I spent the day teaching. That was fun.
I ran a small workshop as part of Telefilm's "Feature It!" program, where writers sent in pitches for a 1.2M thriller to be shot in Quebec. The jury picked five projects (one writing team, so six writers). Today I yammered on for a bit about the Hook, and the Elements of Story, and Pitching Your Story. Then I had everyone pitch their story. Then we critiqued it and offered solutions.
That's fun. It's like a writing room, but for features. And we had an audience of 15-20 other people.
I like working on other people's stories. I like coming up with fixes. On one project, we all agreed that it might be stronger to change the movie from the crazy hero's story to his girlfriend's story.
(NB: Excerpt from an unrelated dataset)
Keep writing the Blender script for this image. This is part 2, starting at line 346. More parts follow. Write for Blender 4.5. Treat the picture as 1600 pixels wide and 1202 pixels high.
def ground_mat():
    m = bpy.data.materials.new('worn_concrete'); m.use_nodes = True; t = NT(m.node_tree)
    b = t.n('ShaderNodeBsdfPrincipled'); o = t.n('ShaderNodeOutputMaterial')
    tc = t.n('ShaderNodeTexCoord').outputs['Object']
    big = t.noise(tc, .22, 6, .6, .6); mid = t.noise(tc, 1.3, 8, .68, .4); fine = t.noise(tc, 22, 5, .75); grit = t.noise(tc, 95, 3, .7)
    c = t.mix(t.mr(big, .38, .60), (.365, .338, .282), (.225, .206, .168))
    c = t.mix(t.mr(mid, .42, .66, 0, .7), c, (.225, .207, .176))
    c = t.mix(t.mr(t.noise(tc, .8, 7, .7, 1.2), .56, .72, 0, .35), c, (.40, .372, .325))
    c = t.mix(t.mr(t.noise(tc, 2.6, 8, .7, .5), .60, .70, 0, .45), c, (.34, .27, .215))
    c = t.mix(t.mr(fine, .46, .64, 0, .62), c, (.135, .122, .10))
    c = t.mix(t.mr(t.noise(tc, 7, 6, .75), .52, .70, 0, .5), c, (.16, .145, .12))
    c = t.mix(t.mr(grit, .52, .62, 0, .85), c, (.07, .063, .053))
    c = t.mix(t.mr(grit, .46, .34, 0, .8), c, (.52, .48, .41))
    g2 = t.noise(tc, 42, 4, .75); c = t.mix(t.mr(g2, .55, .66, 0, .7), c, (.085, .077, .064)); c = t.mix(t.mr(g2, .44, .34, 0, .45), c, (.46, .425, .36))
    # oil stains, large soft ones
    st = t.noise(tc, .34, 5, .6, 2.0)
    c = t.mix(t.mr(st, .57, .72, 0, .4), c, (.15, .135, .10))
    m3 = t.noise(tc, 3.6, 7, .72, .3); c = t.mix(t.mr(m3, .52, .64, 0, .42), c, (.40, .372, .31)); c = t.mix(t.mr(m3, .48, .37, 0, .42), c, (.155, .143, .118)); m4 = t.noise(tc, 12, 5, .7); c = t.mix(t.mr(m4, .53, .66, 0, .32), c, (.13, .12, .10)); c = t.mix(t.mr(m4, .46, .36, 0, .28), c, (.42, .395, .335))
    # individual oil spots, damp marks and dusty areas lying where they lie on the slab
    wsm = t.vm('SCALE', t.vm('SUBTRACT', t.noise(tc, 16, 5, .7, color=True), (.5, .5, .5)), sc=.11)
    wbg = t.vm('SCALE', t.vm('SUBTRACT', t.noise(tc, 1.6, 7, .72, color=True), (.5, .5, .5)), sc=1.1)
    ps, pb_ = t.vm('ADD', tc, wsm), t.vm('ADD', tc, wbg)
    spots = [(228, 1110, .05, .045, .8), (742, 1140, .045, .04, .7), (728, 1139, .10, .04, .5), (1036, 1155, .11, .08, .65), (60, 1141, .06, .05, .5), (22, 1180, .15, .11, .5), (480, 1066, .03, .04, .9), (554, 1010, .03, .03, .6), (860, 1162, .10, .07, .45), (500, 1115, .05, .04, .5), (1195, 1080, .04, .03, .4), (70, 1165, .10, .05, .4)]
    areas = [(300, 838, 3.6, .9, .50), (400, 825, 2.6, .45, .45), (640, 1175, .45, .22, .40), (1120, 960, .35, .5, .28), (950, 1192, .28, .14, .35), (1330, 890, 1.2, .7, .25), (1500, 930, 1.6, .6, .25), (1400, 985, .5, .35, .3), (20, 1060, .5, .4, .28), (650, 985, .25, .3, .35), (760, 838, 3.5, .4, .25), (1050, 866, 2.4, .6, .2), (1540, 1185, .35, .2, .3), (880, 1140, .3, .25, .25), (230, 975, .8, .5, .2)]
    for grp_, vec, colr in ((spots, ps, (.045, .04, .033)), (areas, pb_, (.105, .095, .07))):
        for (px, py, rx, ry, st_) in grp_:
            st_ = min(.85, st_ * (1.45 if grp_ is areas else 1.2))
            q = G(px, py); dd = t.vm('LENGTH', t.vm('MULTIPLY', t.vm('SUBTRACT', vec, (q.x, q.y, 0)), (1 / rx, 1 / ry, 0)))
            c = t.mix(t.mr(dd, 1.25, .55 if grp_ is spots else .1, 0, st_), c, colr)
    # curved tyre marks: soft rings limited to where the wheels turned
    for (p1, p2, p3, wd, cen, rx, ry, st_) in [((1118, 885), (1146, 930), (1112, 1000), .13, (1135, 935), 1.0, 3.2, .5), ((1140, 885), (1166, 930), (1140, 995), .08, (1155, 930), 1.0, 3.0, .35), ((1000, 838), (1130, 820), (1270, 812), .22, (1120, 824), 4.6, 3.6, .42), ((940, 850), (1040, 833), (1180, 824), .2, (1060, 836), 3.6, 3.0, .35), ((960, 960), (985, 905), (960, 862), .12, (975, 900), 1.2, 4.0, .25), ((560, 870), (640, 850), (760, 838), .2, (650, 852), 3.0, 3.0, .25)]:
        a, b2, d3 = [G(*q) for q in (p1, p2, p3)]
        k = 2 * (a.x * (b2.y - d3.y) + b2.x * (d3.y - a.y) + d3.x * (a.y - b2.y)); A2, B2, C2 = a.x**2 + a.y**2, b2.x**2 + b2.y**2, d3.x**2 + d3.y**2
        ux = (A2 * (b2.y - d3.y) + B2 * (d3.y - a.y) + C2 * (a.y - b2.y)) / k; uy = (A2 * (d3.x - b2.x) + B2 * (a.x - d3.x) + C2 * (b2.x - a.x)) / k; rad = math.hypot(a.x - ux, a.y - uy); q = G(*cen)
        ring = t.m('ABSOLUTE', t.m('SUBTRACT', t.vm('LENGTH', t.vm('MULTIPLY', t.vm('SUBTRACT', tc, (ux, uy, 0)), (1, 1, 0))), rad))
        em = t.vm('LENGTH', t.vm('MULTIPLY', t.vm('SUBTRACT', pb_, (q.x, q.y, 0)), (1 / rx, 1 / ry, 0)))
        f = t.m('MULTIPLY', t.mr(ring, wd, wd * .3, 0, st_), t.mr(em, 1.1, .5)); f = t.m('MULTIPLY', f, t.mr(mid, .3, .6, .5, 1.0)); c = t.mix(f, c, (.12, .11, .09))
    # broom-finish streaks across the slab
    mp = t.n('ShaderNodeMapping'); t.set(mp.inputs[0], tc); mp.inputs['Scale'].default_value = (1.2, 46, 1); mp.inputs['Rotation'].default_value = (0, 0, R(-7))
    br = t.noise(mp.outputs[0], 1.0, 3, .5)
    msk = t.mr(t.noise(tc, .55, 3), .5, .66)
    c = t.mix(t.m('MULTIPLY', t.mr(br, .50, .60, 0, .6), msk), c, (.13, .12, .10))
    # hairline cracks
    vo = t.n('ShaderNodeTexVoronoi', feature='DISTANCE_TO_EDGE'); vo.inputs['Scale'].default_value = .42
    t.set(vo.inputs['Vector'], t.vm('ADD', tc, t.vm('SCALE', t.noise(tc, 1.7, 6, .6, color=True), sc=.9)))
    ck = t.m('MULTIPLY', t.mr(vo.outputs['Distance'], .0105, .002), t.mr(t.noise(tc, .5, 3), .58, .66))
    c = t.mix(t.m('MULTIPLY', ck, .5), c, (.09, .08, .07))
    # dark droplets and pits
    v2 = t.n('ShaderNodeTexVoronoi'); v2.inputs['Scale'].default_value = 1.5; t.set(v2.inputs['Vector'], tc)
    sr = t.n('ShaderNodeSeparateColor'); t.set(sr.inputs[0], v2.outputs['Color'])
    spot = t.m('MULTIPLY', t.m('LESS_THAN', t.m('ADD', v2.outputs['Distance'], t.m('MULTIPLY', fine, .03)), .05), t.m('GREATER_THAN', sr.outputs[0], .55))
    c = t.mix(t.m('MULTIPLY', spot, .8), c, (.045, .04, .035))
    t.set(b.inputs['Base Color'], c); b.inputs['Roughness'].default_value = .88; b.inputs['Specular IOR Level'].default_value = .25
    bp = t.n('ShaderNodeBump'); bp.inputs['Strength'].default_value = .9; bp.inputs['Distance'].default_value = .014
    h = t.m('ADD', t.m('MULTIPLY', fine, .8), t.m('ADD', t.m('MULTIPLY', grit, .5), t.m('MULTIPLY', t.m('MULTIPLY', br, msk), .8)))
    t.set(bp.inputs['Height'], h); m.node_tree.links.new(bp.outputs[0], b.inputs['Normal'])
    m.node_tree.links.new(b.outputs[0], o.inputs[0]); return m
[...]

Sometimes a simple change like that makes everything better. On another, I proposed merging antagonists. On another, we proposed a slew of different endings. On some, we just identified places where we weren't buying the story.
I like teaching, but I find I run out of things to teach after about a day. I don't know how you keep talking about stuff, honestly. I can tell you the three most important things I know about storytelling in half an hour. After that, it's just a matter of doing it. I can critique an indidivual story till the cows come home, and even draw morals from it; but if I had to rely on imparting information one-way, I think I could plow through my whole book in a day. It's all about applying the process after that.
I guess that's because story telling is a live beast, and if you start micromanaging it, it dies.
Tomorrow we're headed down to New York, and Friday I'll see whether they'll let me borrow one of their picket signs.